◆ WHAT NEEDS TO BE DONE ◆
Your task is to print the material below exactly as presented.
>>>>>
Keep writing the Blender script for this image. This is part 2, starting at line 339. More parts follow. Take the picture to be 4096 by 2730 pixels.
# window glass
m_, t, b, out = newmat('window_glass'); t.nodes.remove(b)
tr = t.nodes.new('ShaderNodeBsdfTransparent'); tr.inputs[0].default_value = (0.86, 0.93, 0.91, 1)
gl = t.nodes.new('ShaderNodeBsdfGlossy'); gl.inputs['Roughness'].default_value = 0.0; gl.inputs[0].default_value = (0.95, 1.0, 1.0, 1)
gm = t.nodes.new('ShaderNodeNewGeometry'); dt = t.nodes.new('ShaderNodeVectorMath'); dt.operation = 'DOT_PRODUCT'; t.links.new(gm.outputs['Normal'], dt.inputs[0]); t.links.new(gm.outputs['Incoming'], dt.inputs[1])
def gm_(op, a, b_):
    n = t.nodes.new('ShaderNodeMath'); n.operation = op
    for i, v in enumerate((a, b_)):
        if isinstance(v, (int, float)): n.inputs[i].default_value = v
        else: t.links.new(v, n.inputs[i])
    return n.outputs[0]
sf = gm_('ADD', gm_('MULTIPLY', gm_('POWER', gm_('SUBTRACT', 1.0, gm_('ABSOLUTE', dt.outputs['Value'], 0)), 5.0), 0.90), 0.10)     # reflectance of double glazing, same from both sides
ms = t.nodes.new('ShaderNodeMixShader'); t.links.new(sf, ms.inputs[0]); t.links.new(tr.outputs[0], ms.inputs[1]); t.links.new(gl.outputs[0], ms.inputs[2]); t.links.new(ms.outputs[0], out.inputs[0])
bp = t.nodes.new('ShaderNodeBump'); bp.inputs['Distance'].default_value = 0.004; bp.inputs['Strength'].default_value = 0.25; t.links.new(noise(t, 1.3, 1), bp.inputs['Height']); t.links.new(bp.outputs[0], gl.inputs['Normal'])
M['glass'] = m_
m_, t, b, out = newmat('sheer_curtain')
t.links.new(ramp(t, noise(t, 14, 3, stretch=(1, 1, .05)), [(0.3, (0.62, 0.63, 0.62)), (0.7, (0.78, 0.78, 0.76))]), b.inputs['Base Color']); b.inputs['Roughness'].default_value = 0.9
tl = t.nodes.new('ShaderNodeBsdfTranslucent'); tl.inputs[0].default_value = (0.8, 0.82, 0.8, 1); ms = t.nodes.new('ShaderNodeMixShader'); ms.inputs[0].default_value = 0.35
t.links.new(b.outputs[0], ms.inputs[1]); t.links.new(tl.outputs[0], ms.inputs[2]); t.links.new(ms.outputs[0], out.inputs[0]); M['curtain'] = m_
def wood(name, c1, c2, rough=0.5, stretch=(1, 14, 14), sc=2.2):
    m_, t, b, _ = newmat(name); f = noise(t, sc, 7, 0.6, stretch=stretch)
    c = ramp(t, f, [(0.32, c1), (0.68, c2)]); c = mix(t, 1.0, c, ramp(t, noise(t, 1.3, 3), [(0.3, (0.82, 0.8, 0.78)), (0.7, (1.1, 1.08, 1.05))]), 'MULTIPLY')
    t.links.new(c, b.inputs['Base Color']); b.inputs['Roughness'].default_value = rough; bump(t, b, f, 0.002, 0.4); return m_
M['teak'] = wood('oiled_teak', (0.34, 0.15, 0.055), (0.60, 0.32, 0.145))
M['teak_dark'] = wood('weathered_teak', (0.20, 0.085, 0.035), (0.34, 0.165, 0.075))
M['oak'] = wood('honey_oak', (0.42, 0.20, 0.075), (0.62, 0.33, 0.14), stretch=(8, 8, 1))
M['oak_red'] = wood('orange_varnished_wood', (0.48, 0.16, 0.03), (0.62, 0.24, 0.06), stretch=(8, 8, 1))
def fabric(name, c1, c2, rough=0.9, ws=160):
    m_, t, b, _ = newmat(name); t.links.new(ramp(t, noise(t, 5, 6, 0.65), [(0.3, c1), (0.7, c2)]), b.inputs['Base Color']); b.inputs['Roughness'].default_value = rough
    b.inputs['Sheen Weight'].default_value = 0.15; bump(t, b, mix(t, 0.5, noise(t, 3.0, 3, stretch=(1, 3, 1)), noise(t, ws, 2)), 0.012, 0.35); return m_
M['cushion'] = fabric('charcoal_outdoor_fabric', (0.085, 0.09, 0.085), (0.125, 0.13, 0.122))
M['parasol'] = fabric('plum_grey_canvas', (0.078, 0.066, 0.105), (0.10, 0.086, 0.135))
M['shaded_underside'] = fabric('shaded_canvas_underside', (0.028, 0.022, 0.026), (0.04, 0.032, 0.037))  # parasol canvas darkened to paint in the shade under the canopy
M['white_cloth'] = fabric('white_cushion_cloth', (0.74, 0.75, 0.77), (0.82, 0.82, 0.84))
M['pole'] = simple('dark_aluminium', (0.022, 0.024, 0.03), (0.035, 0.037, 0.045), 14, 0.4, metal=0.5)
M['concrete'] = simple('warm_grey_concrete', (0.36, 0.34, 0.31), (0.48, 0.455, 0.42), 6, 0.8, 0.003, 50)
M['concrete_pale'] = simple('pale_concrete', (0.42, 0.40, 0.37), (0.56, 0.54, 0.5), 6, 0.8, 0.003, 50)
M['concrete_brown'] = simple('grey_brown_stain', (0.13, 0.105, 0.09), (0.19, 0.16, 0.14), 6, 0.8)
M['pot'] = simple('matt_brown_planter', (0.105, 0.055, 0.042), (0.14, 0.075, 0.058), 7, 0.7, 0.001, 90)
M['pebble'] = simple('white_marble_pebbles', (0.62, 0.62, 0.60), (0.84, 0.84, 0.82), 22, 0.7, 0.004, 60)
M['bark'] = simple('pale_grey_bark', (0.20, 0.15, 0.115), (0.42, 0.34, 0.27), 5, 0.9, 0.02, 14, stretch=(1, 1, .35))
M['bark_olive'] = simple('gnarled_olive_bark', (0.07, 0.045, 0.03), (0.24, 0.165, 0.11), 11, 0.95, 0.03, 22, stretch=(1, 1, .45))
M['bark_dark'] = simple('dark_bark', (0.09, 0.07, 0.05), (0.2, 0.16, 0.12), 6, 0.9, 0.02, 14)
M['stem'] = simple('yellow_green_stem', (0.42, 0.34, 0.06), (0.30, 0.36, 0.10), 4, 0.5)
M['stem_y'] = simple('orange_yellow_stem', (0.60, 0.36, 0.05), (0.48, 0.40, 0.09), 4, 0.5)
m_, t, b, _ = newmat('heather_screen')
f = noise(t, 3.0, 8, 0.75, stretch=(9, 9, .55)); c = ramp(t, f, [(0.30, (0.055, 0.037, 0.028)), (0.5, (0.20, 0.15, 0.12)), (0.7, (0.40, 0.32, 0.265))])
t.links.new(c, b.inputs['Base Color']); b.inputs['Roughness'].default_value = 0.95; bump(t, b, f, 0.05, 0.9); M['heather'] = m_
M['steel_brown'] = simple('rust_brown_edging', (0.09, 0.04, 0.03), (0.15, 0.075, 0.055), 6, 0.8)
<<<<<
◆ RESULT ◆
Keep writing the Blender script for this image. This is part 2, starting at line 339. More parts follow. Take the picture to be 4096 by 2730 pixels.
# window glass
m_, t, b, out = newmat('window_glass'); t.nodes.remove(b)
tr = t.nodes.new('ShaderNodeBsdfTransparent'); tr.inputs[0].default_value = (0.86, 0.93, 0.91, 1)
gl = t.nodes.new('ShaderNodeBsdfGlossy'); gl.inputs['Roughness'].default_value = 0.0; gl.inputs[0].default_value = (0.95, 1.0, 1.0, 1)
gm = t.nodes.new('ShaderNodeNewGeometry'); dt = t.nodes.new('ShaderNodeVectorMath'); dt.operation = 'DOT_PRODUCT'; t.links.new(gm.outputs['Normal'], dt.inputs[0]); t.links.new(gm.outputs['Incoming'], dt.inputs[1])
def gm_(op, a, b_):
    n = t.nodes.new('ShaderNodeMath'); n.operation = op
    for i, v in enumerate((a, b_)):
        if isinstance(v, (int, float)): n.inputs[i].default_value = v
        else: t.links.new(v, n.inputs[i])
    return n.outputs[0]
sf = gm_('ADD', gm_('MULTIPLY', gm_('POWER', gm_('SUBTRACT', 1.0, gm_('ABSOLUTE', dt.outputs['Value'], 0)), 5.0), 0.90), 0.10)     # reflectance of double glazing, same from both sides
ms = t.nodes.new('ShaderNodeMixShader'); t.links.new(sf, ms.inputs[0]); t.links.new(tr.outputs[0], ms.inputs[1]); t.links.new(gl.outputs[0], ms.inputs[2]); t.links.new(ms.outputs[0], out.inputs[0])
bp = t.nodes.new('ShaderNodeBump'); bp.inputs['Distance'].default_value = 0.004; bp.inputs['Strength'].default_value = 0.25; t.links.new(noise(t, 1.3, 1), bp.inputs['Height']); t.links.new(bp.outputs[0], gl.inputs['Normal'])
M['glass'] = m_
m_, t, b, out = newmat('sheer_curtain')
t.links.new(ramp(t, noise(t, 14, 3, stretch=(1, 1, .05)), [(0.3, (0.62, 0.63, 0.62)), (0.7, (0.78, 0.78, 0.76))]), b.inputs['Base Color']); b.inputs['Roughness'].default_value = 0.9
tl = t.nodes.new('ShaderNodeBsdfTranslucent'); tl.inputs[0].default_value = (0.8, 0.82, 0.8, 1); ms = t.nodes.new('ShaderNodeMixShader'); ms.inputs[0].default_value = 0.35
t.links.new(b.outputs[0], ms.inputs[1]); t.links.new(tl.outputs[0], ms.inputs[2]); t.links.new(ms.outputs[0], out.inputs[0]); M['curtain'] = m_
def wood(name, c1, c2, rough=0.5, stretch=(1, 14, 14), sc=2.2):
    m_, t, b, _ = newmat(name); f = noise(t, sc, 7, 0.6, stretch=stretch)
    c = ramp(t, f, [(0.32, c1), (0.68, c2)]); c = mix(t, 1.0, c, ramp(t, noise(t, 1.3, 3), [(0.3, (0.82, 0.8, 0.78)), (0.7, (1.1, 1.08, 1.05))]), 'MULTIPLY')
    t.links.new(c, b.inputs['Base Color']); b.inputs['Roughness'].default_value = rough; bump(t, b, f, 0.002, 0.4); return m_
M['teak'] = wood('oiled_teak', (0.34, 0.15, 0.055), (0.60, 0.32, 0.145))
M['teak_dark'] = wood('weathered_teak', (0.20, 0.085, 0.035), (0.34, 0.165, 0.075))
M['oak'] = wood('honey_oak', (0.42, 0.20, 0.075), (0.62, 0.33, 0.14), stretch=(8, 8, 1))
M['oak_red'] = wood('orange_varnished_wood', (0.48, 0.16, 0.03), (0.62, 0.24, 0.06), stretch=(8, 8, 1))
def fabric(name, c1, c2, rough=0.9, ws=160):
    m_, t, b, _ = newmat(name); t.links.new(ramp(t, noise(t, 5, 6, 0.65), [(0.3, c1), (0.7, c2)]), b.inputs['Base Color']); b.inputs['Roughness'].default_value = rough
    b.inputs['Sheen Weight'].default_value = 0.15; bump(t, b, mix(t, 0.5, noise(t, 3.0, 3, stretch=(1, 3, 1)), noise(t, ws, 2)), 0.012, 0.35); return m_
M['cushion'] = fabric('charcoal_outdoor_fabric', (0.085, 0.09, 0.085), (0.125, 0.13, 0.122))
M['parasol'] = fabric('plum_grey_canvas', (0.078, 0.066, 0.105), (0.10, 0.086, 0.135))
M['shaded_underside'] = fabric('shaded_canvas_underside', (0.028, 0.022, 0.026), (0.04, 0.032, 0.037))  # parasol canvas darkened to paint in the shade under the canopy
M['white_cloth'] = fabric('white_cushion_cloth', (0.74, 0.75, 0.77), (0.82, 0.82, 0.84))
M['pole'] = simple('dark_aluminium', (0.022, 0.024, 0.03), (0.035, 0.037, 0.045), 14, 0.4, metal=0.5)
M['concrete'] = simple('warm_grey_concrete', (0.36, 0.34, 0.31), (0.48, 0.455, 0.42), 6, 0.8, 0.003, 50)
M['concrete_pale'] = simple('pale_concrete', (0.42, 0.40, 0.37), (0.56, 0.54, 0.5), 6, 0.8, 0.003, 50)
M['concrete_brown'] = simple('grey_brown_stain', (0.13, 0.105, 0.09), (0.19, 0.16, 0.14), 6, 0.8)
M['pot'] = simple('matt_brown_planter', (0.105, 0.055, 0.042), (0.14, 0.075, 0.058), 7, 0.7, 0.001, 90)
M['pebble'] = simple('white_marble_pebbles', (0.62, 0.62, 0.60), (0.84, 0.84, 0.82), 22, 0.7, 0.004, 60)
M['bark'] = simple('pale_grey_bark', (0.20, 0.15, 0.115), (0.42, 0.34, 0.27), 5, 0.9, 0.02, 14, stretch=(1, 1, .35))
M['bark_olive'] = simple('gnarled_olive_bark', (0.07, 0.045, 0.03), (0.24, 0.165, 0.11), 11, 0.95, 0.03, 22, stretch=(1, 1, .45))
M['bark_dark'] = simple('dark_bark', (0.09, 0.07, 0.05), (0.2, 0.16, 0.12), 6, 0.9, 0.02, 14)
M['stem'] = simple('yellow_green_stem', (0.42, 0.34, 0.06), (0.30, 0.36, 0.10), 4, 0.5)
M['stem_y'] = simple('orange_yellow_stem', (0.60, 0.36, 0.05), (0.48, 0.40, 0.09), 4, 0.5)
m_, t, b, _ = newmat('heather_screen')
f = noise(t, 3.0, 8, 0.75, stretch=(9, 9, .55)); c = ramp(t, f, [(0.30, (0.055, 0.037, 0.028)), (0.5, (0.20, 0.15, 0.12)), (0.7, (0.40, 0.32, 0.265))])
t.links.new(c, b.inputs['Base Color']); b.inputs['Roughness'].default_value = 0.95; bump(t, b, f, 0.05, 0.9); M['heather'] = m_
M['steel_brown'] = simple('rust_brown_edging', (0.09, 0.04, 0.03), (0.15, 0.075, 0.055), 6, 0.8)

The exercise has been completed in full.